The company informed its board of directors that the Ministry of Corporate Affairs’ Regional Director (Southeast Region) has approved the merger of Razorpay Inc. with Bengaluru-headquartered Razorpay Software Pvt. Ltd., effectively concluding the reverse flip.

The restructuring was carried out under new regulatory guidelines that allow companies to sidestep the National Company Law Tribunal (NCLT) in favor of a streamlined approval process through the Reserve Bank of India (RBI) and the MCA. Razorpay said all formalities have been completed, allowing the company to officially shift its global headquarters to India.

“Yes, we’ve officially completed our reverse flip, and we couldn’t be more proud. It is more than a structural move; it’s a powerful signal of belief. We started Razorpay with a dream to build for India, and today we are doubling down on that dream by making India not just our largest market, but our global headquarters,” said Shashank Kumar, co-founder of Razorpay. 

The development comes weeks after Razorpay converted itself into a public limited company in April, clearing a regulatory hurdle ahead of a potential IPO. The company now joins a cohort of Indian startups—including Groww, Zepto, and Dream Sports—that have reversed their corporate domiciles from jurisdictions such as the U.S. and Singapore to India in response to improving regulatory clarity and growing ambitions to list locally.

Razorpay began the redomiciling process in May 2023, ahead of its proposed stock market debut. The company holds an RBI-issued payment aggregator license and operates in the cross-border payments space. It also runs RazorpayX, a neo-banking platform, and provides payment orchestration services to enterprises.

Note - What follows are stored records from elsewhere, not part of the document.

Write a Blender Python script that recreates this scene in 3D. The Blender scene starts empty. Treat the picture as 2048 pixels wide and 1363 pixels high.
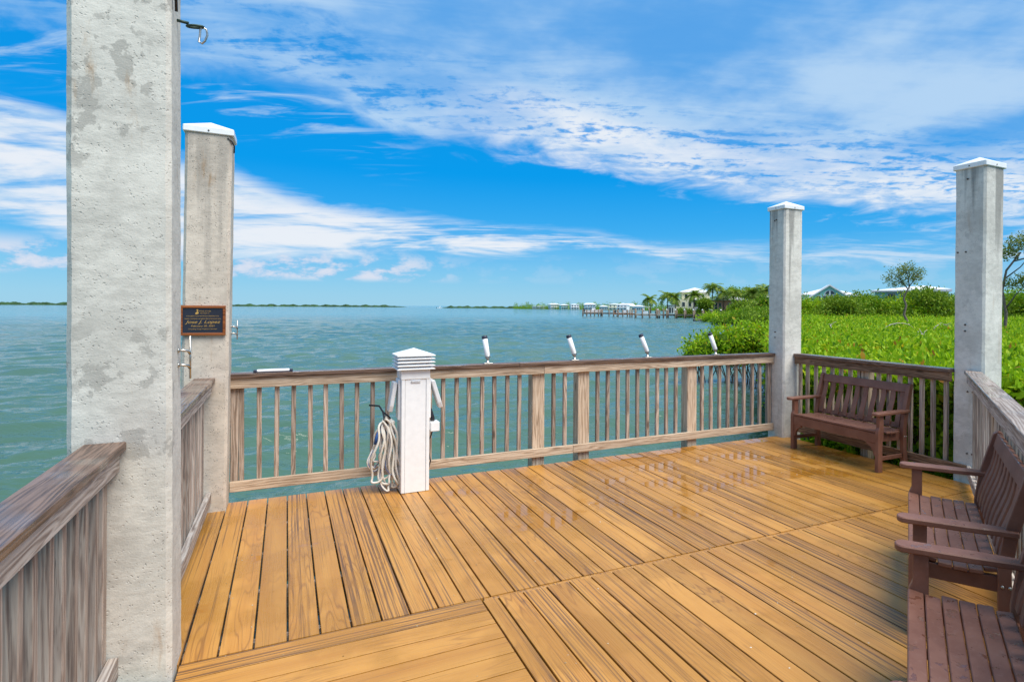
import bpy, bmesh, math, random
import numpy as np
from mathutils import Vector, Matrix

R = math.radians
scene = bpy.context.scene
C = scene.collection

# ------------------------------------------------------------------ camera
YAW = 27.48
cam_data = bpy.data.cameras.new('camera')
cam = bpy.data.objects.new('camera', cam_data)
C.objects.link(cam)
cam_data.sensor_width = 36.0
cam_data.lens = 1215.0 / 2048.0 * 36.0
cam_data.shift_x = -(1205.0 - 1024.0) / 2048.0
cam_data.shift_y = -(681.5 - 613.3) / 2048.0
cam_data.clip_start = 0.05
cam_data.clip_end = 40000.0
cam.matrix_world = (Matrix.Translation((0, 0, 1.65)) @ Matrix.Rotation(R(-YAW), 4, 'Z')
                    @ Matrix.Rotation(R(90), 4, 'X') @ Matrix.Rotation(0.0065, 4, 'Z'))
scene.camera = cam

# ------------------------------------------------------------------ light
SUN_AZ, SUN_EL = 153.0, 60.0       # azimuth from +Y towards +X: behind the camera, to the right
sun_data = bpy.data.lights.new('sun', 'SUN')
sun_data.energy = 2.4
sun_data.angle = R(45)
sun_data.color = (1.0, 0.94, 0.84)
sun = bpy.data.objects.new('sun', sun_data)
C.objects.link(sun)
sd = Vector((math.sin(R(SUN_AZ)) * math.cos(R(SUN_EL)), math.cos(R(SUN_AZ)) * math.cos(R(SUN_EL)), math.sin(R(SUN_EL))))
sun.rotation_euler = sd.to_track_quat('Z', 'Y').to_euler()
sun.location = sd * 50

scene.view_settings.view_transform = 'Standard'
scene.view_settings.look = 'None'
scene.view_settings.gamma = 1.0
scene.view_settings.exposure = 1.15
scene.view_settings.use_curve_mapping = False
try:
    scene.cycles.max_bounces = 6
    scene.cycles.diffuse_bounces = 3
    scene.cycles.glossy_bounces = 3
    scene.cycles.transparent_max_bounces = 6
    scene.cycles.use_denoising = True
    scene.cycles.caustics_reflective = False
    scene.cycles.caustics_refractive = False
except Exception:
    pass


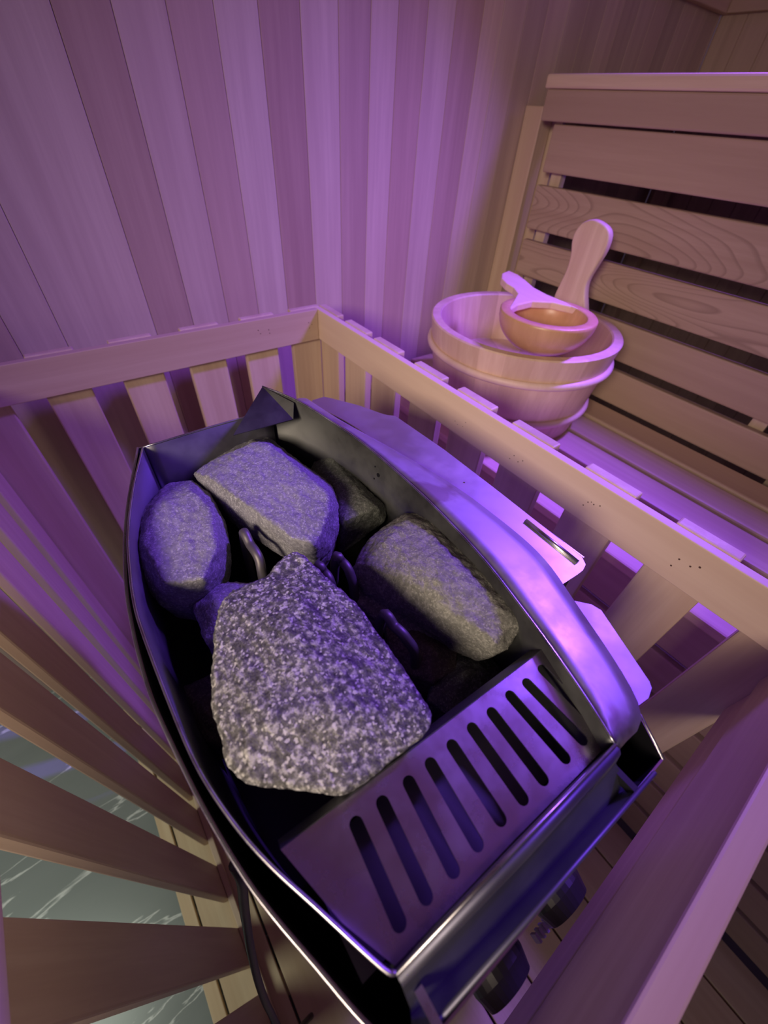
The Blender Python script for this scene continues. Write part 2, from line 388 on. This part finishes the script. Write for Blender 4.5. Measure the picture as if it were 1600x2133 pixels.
# lower rails holding the slats together near the floor
bm = bmesh.new(); box(bm, t2+0.0005, t2+0.011, YF, YR, ZF+0.0005, ZF+0.018, 0.001); fin('lower_rail', bm, WY, guard)
bm = bmesh.new(); box(bm, t0-0.0115, t0-0.0005, YF, YR, ZF+0.03, ZF+0.09, 0.001); fin('lower_rail', bm, WY, guard)
bm = bmesh.new(); box(bm, XL, XR, t1-0.0115, t1-0.0005, ZF+0.03, ZF+0.09, 0.001); fin('lower_rail', bm, WX, guard)
# nail heads in small clusters on the rails
def dots(rail, pts, axis):
    for px, py, r in pts:
        p = onx(px, py, XR-0.0002) if axis == 'x' else ony(px, py, YR-0.0002)
        bm = bmesh.new()
        n = Vector((1, 0, 0)) if axis == 'x' else Vector((0, 1, 0))
        tube(bm, [p - n*0.0002, p + n*0.001], r, 8); fin('nail_head', bm, DOT, rail)
dots(rail_r, [(948,877,.0006),(953,884,.0005),(970,880,.0006),(964,888,.0005),(1062,955,.0007),(1071,949,.0007),(1079,962,.0007),(1089,960,.0007),
              (1215,1052,.0008),(1225,1046,.0008),(1237,1051,.0008),(1232,1046,.0006),(1250,1054,.0008),(1398,1178,.001),(1415,1165,.001),(1438,1180,.001),(1458,1182,.0012)], 'x')
dots(rail_b, [(538,688,.0009),(543,695,.0008),(560,687,.0009),(562,694,.0008),(643,672,.0008),(650,676,.0008),(645,683,.0008)], 'y')

# ------------------------------------------------------------------ the heater
h = 0.25
heater = thing('sauna_heater', (0.09, 0.19, ZF), 'bow-sided stainless steel sauna heater filled with stones inside the wooden guard', 'sauna heater')
def R(x, y, z=-1.0): return Vector((x*h, y*h, z*h))
left_in = [(0.034,-0.082),(0.019,-0.062),(-0.032,0.065),(-0.068,0.154),(-0.094,0.236),(-0.116,0.338),(-0.127,0.434),(-0.132,0.58),(-0.134,0.76),(-0.130,0.87),(-0.112,1.00),(-0.077,1.171),(-0.005,1.399),(0.074,1.60)]
right_in = [(0.648,-0.106),(0.682,-0.01),(0.715,0.10),(0.753,0.25),(0.795,0.45),(0.822,0.70),(0.830,0.90)]
rtop = [(0.808,1.15,-0.975),(0.765,1.35,-0.955),(0.700,1.52,-0.925),(0.617,1.66,-0.905)]
def wall_sheet(name, pts, depth, mat, th=0.0012, n=6, zb=None):
    path = smooth_path([R(*p) for p in pts], n)
    bm = bmesh.new(); sheet(bm, [path, [Vector((p.x, p.y, -depth)) for p in path]])
    o = fin(name, bm, mat, heater, True); solid(o, th); return o
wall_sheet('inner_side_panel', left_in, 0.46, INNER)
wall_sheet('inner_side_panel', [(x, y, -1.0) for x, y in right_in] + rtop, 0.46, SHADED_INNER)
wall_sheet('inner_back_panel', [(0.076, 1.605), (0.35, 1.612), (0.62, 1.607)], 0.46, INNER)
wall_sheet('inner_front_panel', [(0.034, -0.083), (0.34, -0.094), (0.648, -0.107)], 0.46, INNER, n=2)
# folded flange at the rear end of the right panel, rising above the rim
bm = bmesh.new()
a, b_, c, d = onz(547, 806, -0.905*h), onz(486, 907, -1.00*h), onz(611, 874, -0.985*h), onz(612, 840, -0.935*h)
vs = [bm.verts.new(p) for p in (a, b_, c, d)]; bm.faces.new(vs)
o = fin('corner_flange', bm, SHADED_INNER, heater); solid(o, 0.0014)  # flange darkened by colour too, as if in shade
# bright rolled rim edge
bm = bmesh.new()
tube(bm, smooth_path([R(*p, -0.998) for p in left_in], 5), 0.0010, 6)
tube(bm, smooth_path([R(x, y, -0.998) for x, y in right_in] + [R(*p) for p in rtop], 5), 0.0010, 6)
tube(bm, smooth_path([R(0.076, 1.605, -0.998), R(0.35, 1.612, -0.998), R(0.62, 1.607, -0.998)], 5), 0.0010, 6)
tube(bm, [R(0.034, -0.083, -0.998), R(0.34, -0.094, -0.998), R(0.648, -0.107, -0.998)], 0.0010, 6)
fin('rim_edge', bm, STEEL, heater, True)
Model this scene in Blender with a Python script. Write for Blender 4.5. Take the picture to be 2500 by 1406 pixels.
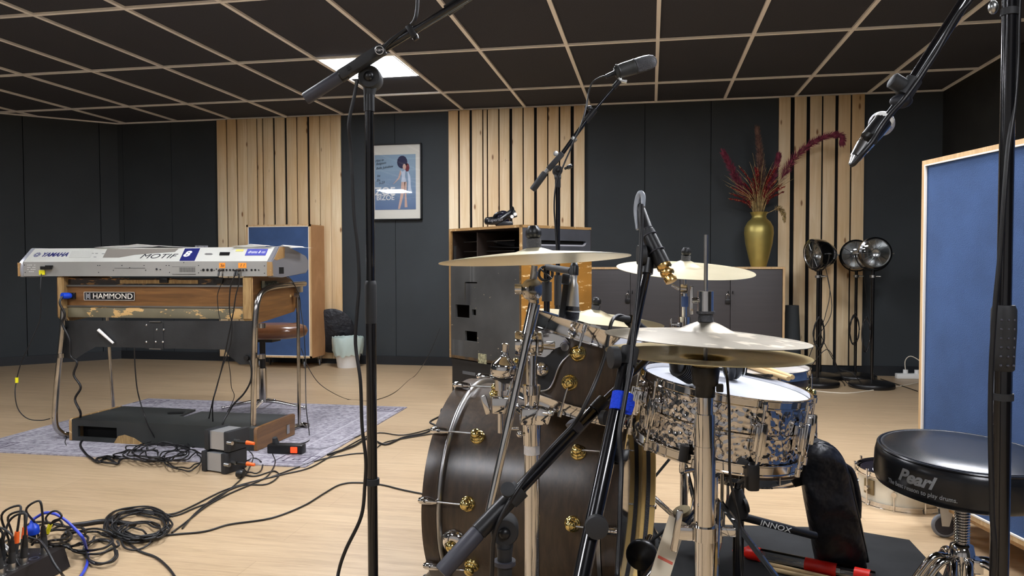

Founded in 2014, Razorpay has raised about $742 million in equity capital and is currently valued at $8 billion. Its investor roster includes Peak XV Partners, Tiger Global, GIC, and Ribbit Capital. The firm processes about $180 billion in gross merchandise value annually.

For FY24, it reported Rs 2,500 crore in payments revenue and a net profit of Rs 34 crore in that segment, although the larger business remains loss-making. In December 2024, CEO Harshil Mathur said the company is targeting profitability by 2026 and continues to prioritize readiness for a domestic IPO.

The reverse flip marks a significant structural milestone for the fintech sector as regulators continue tightening oversight. UPI payments giant PhonePe paid nearly $1 billion in capital gains tax to repatriate its holding structure from Singapore to India in 2022. Recently, Moneycontrol reported Razorpay is also likely to pay about Rs 1,245 crore in taxes to the Indian government as part of its reverse flip process.

More recently, Zerodha rival Groww completed its reverse flip in May 2024 and filed confidentially for a public listing. E-commerce major Flipkart, currently owned by Walmart, also received approval for a similar move as it prepares to go public in India by 2026.